▶ [RECORD EXCERPTS]:
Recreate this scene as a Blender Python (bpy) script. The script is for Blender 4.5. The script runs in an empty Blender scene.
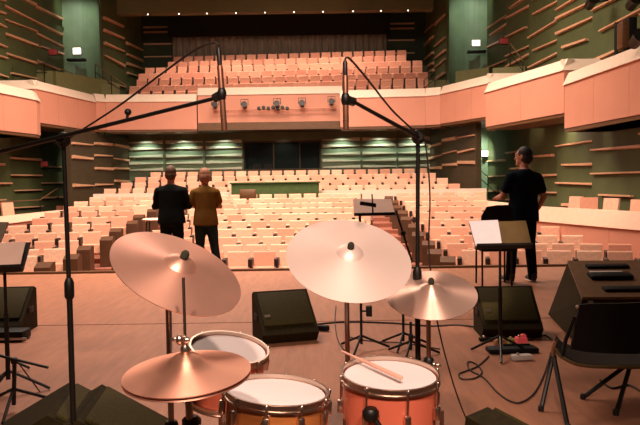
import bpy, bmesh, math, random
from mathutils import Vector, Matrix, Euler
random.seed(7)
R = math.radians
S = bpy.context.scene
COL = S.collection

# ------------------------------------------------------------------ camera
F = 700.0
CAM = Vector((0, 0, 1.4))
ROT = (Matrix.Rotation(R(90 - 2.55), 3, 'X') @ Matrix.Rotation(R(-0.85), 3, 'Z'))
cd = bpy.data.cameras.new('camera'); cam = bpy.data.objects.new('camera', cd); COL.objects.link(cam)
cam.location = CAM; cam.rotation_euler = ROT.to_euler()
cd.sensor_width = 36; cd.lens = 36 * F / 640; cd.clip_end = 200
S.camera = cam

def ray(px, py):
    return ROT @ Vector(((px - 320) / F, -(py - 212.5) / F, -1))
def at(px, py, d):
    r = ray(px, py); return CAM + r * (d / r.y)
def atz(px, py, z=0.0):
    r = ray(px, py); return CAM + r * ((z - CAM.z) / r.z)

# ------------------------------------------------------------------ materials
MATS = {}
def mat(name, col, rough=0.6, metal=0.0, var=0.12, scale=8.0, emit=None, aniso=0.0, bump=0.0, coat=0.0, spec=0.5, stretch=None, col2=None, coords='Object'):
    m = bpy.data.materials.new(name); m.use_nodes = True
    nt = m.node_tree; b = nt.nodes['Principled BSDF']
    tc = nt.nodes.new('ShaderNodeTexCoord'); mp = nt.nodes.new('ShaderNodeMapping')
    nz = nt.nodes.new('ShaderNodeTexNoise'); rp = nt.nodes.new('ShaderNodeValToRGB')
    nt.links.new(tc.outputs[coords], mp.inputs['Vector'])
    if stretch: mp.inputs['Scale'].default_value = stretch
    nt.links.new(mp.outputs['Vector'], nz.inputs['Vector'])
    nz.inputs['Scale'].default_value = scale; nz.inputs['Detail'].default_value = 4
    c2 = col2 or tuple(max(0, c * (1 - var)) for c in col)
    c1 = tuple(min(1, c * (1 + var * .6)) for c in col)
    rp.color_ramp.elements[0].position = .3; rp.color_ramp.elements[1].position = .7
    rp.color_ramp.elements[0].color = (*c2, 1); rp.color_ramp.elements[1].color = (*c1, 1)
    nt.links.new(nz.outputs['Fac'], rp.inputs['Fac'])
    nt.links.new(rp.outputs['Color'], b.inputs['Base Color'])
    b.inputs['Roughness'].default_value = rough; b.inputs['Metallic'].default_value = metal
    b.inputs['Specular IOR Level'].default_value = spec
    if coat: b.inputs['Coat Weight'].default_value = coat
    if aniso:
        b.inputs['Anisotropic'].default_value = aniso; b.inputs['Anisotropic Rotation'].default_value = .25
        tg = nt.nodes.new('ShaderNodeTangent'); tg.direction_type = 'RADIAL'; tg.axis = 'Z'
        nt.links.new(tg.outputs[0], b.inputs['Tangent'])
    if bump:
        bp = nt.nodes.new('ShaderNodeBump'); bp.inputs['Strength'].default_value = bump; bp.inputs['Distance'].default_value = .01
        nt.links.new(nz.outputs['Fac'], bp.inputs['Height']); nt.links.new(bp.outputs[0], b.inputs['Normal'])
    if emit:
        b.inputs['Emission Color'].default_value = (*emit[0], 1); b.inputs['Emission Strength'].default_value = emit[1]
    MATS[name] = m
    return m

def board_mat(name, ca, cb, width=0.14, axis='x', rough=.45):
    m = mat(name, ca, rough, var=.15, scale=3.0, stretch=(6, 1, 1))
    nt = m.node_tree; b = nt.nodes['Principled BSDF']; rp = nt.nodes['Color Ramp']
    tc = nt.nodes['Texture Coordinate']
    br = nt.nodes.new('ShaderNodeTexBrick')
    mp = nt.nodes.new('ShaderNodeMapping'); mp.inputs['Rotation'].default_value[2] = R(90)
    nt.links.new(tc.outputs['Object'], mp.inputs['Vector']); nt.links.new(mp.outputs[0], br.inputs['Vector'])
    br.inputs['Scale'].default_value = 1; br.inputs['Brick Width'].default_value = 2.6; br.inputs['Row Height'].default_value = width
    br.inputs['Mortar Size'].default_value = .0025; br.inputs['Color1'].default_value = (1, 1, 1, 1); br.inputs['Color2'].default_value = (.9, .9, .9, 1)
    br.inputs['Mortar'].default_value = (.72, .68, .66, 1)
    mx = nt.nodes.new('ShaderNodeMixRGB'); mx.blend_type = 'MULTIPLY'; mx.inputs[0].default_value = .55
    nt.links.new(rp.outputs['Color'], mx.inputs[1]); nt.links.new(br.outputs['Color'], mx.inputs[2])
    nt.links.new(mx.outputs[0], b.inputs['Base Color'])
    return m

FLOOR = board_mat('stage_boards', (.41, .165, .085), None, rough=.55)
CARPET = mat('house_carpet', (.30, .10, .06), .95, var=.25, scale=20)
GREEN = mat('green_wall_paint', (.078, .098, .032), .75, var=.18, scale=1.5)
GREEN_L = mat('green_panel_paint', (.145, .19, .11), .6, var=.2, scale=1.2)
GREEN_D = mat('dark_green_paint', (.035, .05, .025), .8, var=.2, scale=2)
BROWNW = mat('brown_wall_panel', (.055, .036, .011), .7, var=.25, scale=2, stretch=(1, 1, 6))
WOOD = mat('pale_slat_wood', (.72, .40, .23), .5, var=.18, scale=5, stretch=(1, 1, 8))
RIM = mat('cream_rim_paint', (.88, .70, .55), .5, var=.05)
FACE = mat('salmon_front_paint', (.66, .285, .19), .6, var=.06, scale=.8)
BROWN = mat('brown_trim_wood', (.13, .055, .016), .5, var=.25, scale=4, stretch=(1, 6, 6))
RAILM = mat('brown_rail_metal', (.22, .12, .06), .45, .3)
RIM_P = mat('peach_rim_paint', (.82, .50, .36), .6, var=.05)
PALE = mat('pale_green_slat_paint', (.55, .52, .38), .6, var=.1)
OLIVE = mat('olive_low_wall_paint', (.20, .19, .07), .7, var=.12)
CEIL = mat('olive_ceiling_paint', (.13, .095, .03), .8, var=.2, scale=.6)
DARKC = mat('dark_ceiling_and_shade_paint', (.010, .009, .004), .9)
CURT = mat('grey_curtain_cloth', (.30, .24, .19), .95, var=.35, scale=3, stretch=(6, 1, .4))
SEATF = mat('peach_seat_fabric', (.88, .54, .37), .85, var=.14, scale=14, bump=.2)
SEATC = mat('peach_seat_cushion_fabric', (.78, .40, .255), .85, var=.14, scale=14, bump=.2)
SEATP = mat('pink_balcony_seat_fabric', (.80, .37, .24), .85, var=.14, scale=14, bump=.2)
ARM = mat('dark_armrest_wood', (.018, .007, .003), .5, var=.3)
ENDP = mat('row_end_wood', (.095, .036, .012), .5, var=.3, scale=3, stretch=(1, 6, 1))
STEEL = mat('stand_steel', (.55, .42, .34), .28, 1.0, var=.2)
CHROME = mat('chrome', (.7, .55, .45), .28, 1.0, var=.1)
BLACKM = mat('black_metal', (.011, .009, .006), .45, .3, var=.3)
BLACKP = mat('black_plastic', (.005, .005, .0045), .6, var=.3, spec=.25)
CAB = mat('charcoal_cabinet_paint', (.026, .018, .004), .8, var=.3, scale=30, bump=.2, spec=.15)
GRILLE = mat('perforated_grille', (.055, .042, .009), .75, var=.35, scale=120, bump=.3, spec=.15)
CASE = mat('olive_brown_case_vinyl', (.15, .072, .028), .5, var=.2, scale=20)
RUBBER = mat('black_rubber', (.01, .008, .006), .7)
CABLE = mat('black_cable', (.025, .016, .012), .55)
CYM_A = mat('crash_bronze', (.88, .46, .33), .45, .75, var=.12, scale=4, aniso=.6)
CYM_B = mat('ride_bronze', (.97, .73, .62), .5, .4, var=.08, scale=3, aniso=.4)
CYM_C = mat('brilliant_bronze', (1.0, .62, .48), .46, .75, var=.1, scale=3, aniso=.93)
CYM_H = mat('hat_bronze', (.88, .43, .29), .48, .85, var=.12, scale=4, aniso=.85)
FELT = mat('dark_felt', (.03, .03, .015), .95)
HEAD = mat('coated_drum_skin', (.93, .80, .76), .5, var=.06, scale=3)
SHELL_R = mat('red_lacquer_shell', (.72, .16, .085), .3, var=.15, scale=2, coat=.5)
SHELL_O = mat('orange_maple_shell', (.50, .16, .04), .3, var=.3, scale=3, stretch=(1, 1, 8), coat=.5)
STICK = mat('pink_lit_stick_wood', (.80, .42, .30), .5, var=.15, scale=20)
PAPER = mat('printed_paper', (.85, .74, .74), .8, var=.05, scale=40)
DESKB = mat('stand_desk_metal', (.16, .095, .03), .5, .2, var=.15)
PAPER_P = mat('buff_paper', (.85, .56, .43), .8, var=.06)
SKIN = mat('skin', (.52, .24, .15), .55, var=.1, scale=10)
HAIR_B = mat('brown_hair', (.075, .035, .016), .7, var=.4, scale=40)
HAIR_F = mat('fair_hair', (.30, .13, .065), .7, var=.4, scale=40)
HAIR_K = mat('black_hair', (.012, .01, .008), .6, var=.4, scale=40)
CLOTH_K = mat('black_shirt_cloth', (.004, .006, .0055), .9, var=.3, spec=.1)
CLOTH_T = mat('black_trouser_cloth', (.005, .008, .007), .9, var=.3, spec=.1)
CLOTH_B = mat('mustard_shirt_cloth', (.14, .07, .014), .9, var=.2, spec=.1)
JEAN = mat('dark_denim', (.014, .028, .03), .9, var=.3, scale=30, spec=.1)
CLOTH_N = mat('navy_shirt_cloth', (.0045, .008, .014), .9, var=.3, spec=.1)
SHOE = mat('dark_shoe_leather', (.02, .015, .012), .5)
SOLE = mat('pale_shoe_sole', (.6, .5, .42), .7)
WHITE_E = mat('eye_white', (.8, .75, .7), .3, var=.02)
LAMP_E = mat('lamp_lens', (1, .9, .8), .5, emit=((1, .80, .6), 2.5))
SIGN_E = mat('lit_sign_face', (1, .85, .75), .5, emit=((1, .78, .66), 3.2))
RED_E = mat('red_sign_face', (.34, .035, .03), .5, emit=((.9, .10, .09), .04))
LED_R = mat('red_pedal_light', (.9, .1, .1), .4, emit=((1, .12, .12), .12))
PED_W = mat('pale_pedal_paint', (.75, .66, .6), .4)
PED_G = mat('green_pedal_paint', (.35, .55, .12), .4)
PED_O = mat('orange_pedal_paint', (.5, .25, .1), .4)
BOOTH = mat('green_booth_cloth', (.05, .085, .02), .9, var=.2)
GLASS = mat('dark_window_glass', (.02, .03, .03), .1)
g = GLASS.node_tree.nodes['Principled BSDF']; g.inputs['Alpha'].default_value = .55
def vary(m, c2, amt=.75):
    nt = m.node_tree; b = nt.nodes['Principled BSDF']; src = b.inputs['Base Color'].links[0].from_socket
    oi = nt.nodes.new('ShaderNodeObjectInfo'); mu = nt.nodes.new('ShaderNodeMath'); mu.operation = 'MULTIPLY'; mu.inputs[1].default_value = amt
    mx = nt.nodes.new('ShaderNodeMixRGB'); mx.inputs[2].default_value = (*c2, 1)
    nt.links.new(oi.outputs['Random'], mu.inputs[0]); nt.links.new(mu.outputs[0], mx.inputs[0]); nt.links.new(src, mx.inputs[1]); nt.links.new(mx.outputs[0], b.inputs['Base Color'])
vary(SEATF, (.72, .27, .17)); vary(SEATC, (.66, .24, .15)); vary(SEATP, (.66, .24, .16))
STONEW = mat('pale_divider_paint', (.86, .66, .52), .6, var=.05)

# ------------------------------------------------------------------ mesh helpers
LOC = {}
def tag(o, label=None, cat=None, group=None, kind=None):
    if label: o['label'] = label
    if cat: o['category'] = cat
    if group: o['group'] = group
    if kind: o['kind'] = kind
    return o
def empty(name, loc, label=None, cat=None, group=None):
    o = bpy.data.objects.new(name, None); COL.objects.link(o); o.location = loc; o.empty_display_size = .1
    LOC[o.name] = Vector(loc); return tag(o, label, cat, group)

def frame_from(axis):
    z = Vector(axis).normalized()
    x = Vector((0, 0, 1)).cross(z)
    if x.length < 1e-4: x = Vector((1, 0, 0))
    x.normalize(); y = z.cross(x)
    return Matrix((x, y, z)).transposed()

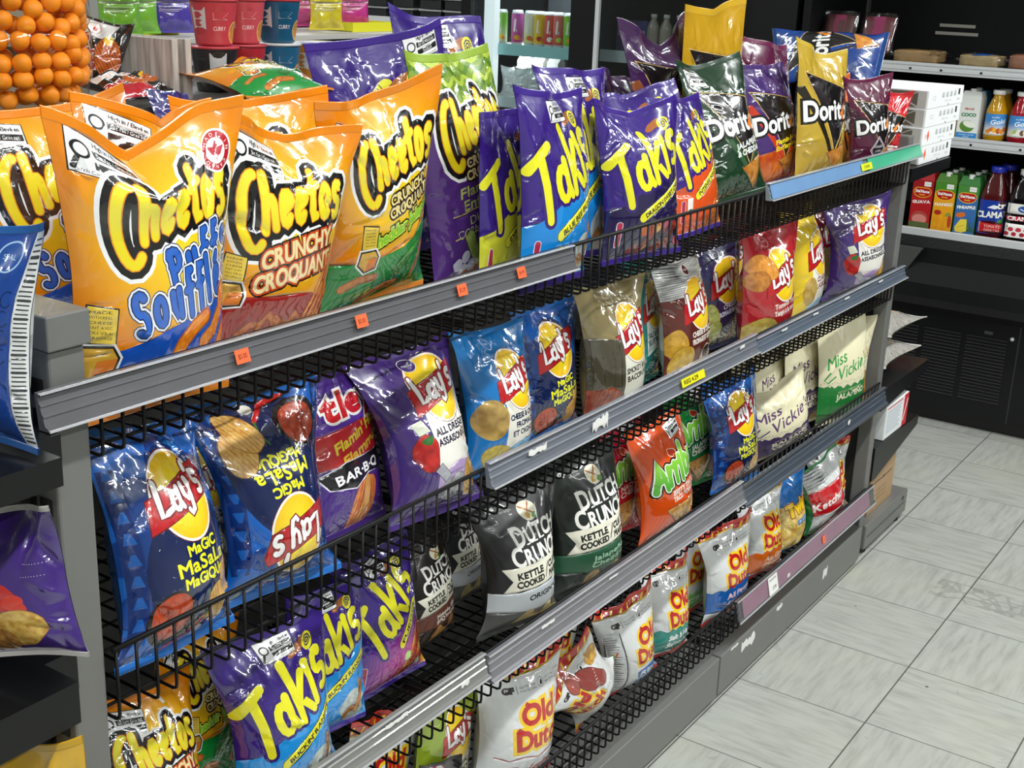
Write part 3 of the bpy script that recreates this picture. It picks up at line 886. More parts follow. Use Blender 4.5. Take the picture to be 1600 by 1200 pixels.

▶ [WORK INSTRUCTIONS]:
Output the records above as they stand, from the first line to the line with "r = ray(px, py); return CAM + r * ((z", inclusive, and exclude the pictures.

▶ [SOLUTION FOR THIS PROBLEM]:
Recreate this scene as a Blender Python (bpy) script. The script is for Blender 4.5. The script runs in an empty Blender scene.
import bpy, bmesh, math, random
from mathutils import Vector, Matrix, Euler
random.seed(7)
R = math.radians
S = bpy.context.scene
COL = S.collection

# ------------------------------------------------------------------ camera
F = 700.0
CAM = Vector((0, 0, 1.4))
ROT = (Matrix.Rotation(R(90 - 2.55), 3, 'X') @ Matrix.Rotation(R(-0.85), 3, 'Z'))
cd = bpy.data.cameras.new('camera'); cam = bpy.data.objects.new('camera', cd); COL.objects.link(cam)
cam.location = CAM; cam.rotation_euler = ROT.to_euler()
cd.sensor_width = 36; cd.lens = 36 * F / 640; cd.clip_end = 200
S.camera = cam

def ray(px, py):
    return ROT @ Vector(((px - 320) / F, -(py - 212.5) / F, -1))
def at(px, py, d):
    r = ray(px, py); return CAM + r * (d / r.y)
def atz(px, py, z=0.0):
    r = ray(px, py); return CAM + r * ((z - CAM.z) / r.z)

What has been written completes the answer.